Tą szkołą jest gimnazjum prowadzone przez Robotnicze Towarzystwo Przyjaciół Dzieci, gimnazjum im. B. Limanowskiego na Żoliborzu w Warszawie. Sekret wychowawczych i dydaktycznych sukcesów tej szkoły tkwi w dużej mierze w tym, że doświadczenie społeczne dziecka robotniczego, że te czyny, myśli, cierpienia i namiętności, te walki i klęski i zwycięstwa, w których zatopione jest życie dziecka robotniczego i które w całości stanowią nurt życia społecznego klasy robotniczej, że więc to samorzutne działanie wychowawcze środowiska, które otacza szkołę RTPD i stanowi jej bazę rekrutacyjną, nie jest w sprzeczności z materiałem nauczania i działaniem wychowawczym tej szkoły, że sala szkolna nie jest tu miejscem krzyżowania się dwóch sprzecznych ze sobą systemów wychowawczych i dwóch wrogich sobie ideologii, lecz miejscem organicznej współpracy i wzajemnego uzupełnienia się szkoły i środowiska społecznego jej dzieci.
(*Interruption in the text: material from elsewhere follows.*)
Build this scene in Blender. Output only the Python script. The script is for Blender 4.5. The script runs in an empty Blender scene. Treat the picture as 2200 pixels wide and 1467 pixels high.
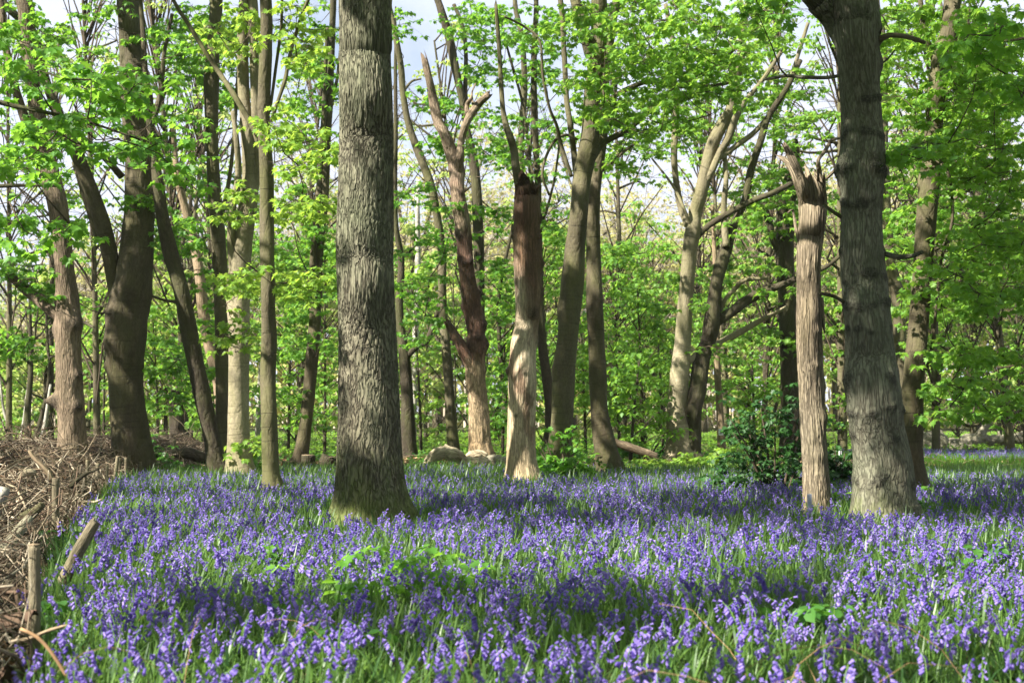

Szkoła RTPD nie wyszukuje żadnych nadzwyczajnych wybiegów ani podstępów metodologicznych, mających naukę uczynić interesującą. Ona sama taką się staje, z chwilą, gdy istotnie rozszerza i pogłębia społeczną świadomość dzieci, gdy im ułatwia przyszły rozwój w łonie swej klasy społecznej, gdy zwiększa zdolność odbierania i organizowania wrażeń i wzruszeń czerpanych z otoczenia społecznego, gdy wprowadza ład w chaotyczne i powierzchowne doświadczenia dziecka, gdy je streszcza i uogólnia, gdy ułatwia i zapładnia przyszłe doświadczenia. Jedyny więc „wybieg” gimnazjum RTPD polega na tym, że zbliża ono program nauczania do życia klasy robotniczej i że uchyla się od wszelkiej propagandy, zwłaszcza od takiej, która by była sprzeczna z oddziaływaniem wychowawczym otoczenia społecznego szkoły i która by nie znajdowała pokrycia w tej rzeczywistości społecznej, w jakiej żyją dzieci robotnicze. Szkoła RTPD nie narzuca się więc z jakimś abstrakcyjnym moralizowaniem, lecz pogłębia i rozszerza te nawyknienia moralne, które zostają wdrożone dziecku w tym klimacie życia gromadzkiego, jaki wytwarza klasa robotnicza i jej organizacje socjalistyczne, zwłaszcza zaś ruch spółdzielczości robotniczej znajdującej swój wyraz w całym kompleksie organizacji i instytucji istniejących na Żoliborzu przy Warszawskiej Spółdzielni Mieszkaniowej.
Henryk Dembiński
Powyższy tekst pierwotnie ukazał się (sygnowany pseudonimem Henryk Kora) w lewicowym piśmie „Sygnały” nr 53, 15 wrzesień 1938 r. Następnie przypomniano go w książce „Polska lewica społeczna wobec oświaty w latach 1919-1939. Wybór materiałów”, Państwowe Zakłady Wydawnictw Szkolnych, Warszawa 1960. Przedrukowujemy go za tym ostatnim źródłem.